Computing Community Consortium Blog

The goal of the Computing Community Consortium (CCC) is to catalyze the computing research community to debate longer range, more audacious research challenges; to build consensus around research visions; to evolve the most promising visions toward clearly defined initiatives; and to work with the funding organizations to move challenges and visions toward funding initiatives. The purpose of this blog is to provide a more immediate, online mechanism for dissemination of visioning concepts and community discussion/debate about them.

CISE Research Initiation Initiative (CRII) Webinar

July 13th, 2015 / in Announcements, NSF, Research News / by Helen Wright
National Science Foundation (NSF)
The Computer and Information Science and Engineering (CISE) Research Initiation Initiative (CRII) program is for research and teaching faculty in the first two years of their appointments. In 2014-15, the first year of the program, there were 76 awards under this program.Two of the projects that were funded last year are highlighted below.

The interaction between computer processors and software is governed by an Instruction Set Architecture (ISA).
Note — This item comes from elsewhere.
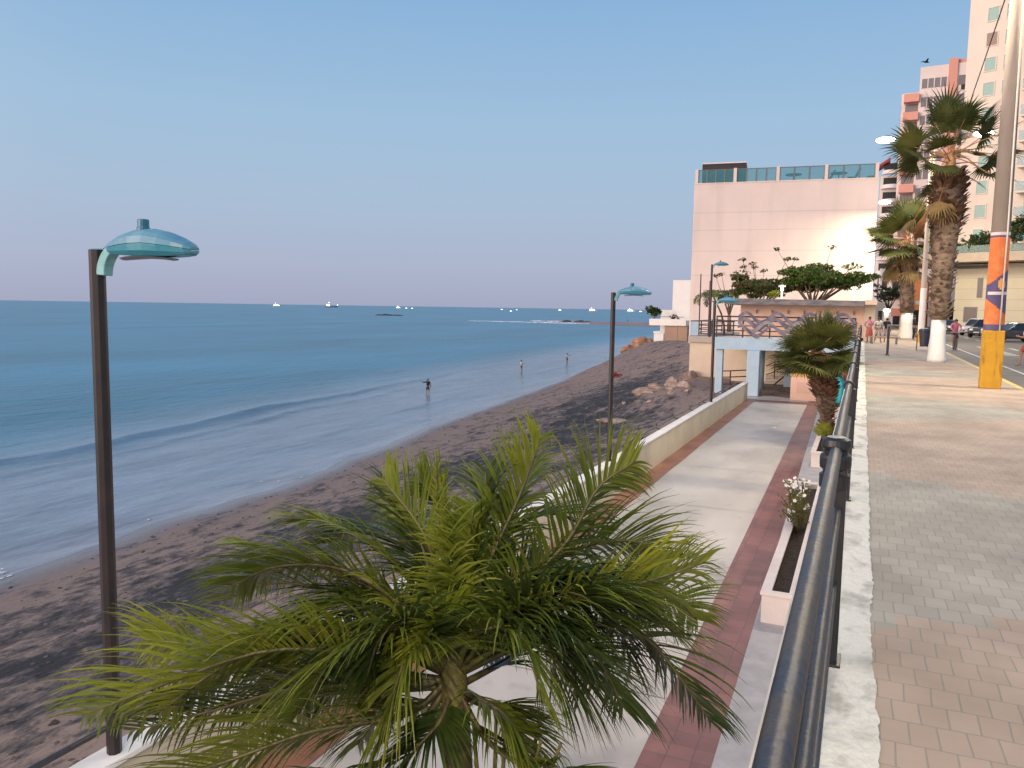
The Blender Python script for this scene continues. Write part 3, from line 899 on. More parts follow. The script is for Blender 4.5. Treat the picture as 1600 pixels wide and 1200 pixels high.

The ISA is large and complex, too large for a person to understand and reason about all the interactions between different parts completely. [My] research is about detecting security vulnerabilities that exist in the ISA. The hypothesis of this research is that it is possible to home in on a relatively small subset of the ISA in which these types of errors are likely to occur. The research will include developing a practical methodology for discovering for which instructions vulnerabilities are most likely to occur, and then using that information to build tools to detect and correct security-critical errors in the ISA.
– Cynthia Sturton on her project, Detecting Security Vulnerabilities in Instruction Set Architectures, from UNC Chapel Hill
My project focuses on improving computer security technologies for journalist-source communications. Improved digital communications technologies have provided opportunities for journalism, but security weaknesses in these technologies have put journalists and their sources increasingly at risk. As a result, journalists are often cited as potential beneficiaries of computer security technologies — however, their practices and mental models have not been deeply studied by the academic computer security community. My work aims to develop such an understanding through in-depth interviews and surveys of journalists, and to use these findings to inform the design and development of new computer security techniques or tools to help protect journalist-source communications (e.g., to protect communications metadata or to bootstrap secure communications at first contact).
Franziska Roesner on her project, Improving Computer Security Technologies through Analyzing Security Needs and Practices of Journalists, from the University of Washington
There will be a webinar for potential CRII applicants on August 5, 1pm-2pm, describing the goals and requirements of the program. Registration and further information can be found here. 

There are a few changes for the 2015-16 program, including some clarifications and tightening of the eligibility:
  • Clarification of what constitutes an eligible position relative to visiting faculty positions, postdocs, etc.
  • Clarification of what prior awards disqualify (only government awards, not those from industry, universities, private foundations, etc).
  • Eligibility is limited to 5 years after receiving a PhD.
  • Eligibility is determined as of the deadline, not as of the date of submission.

The webinar will go over this in more detail. Submissions are due on September 30 at 5pm proposers local time.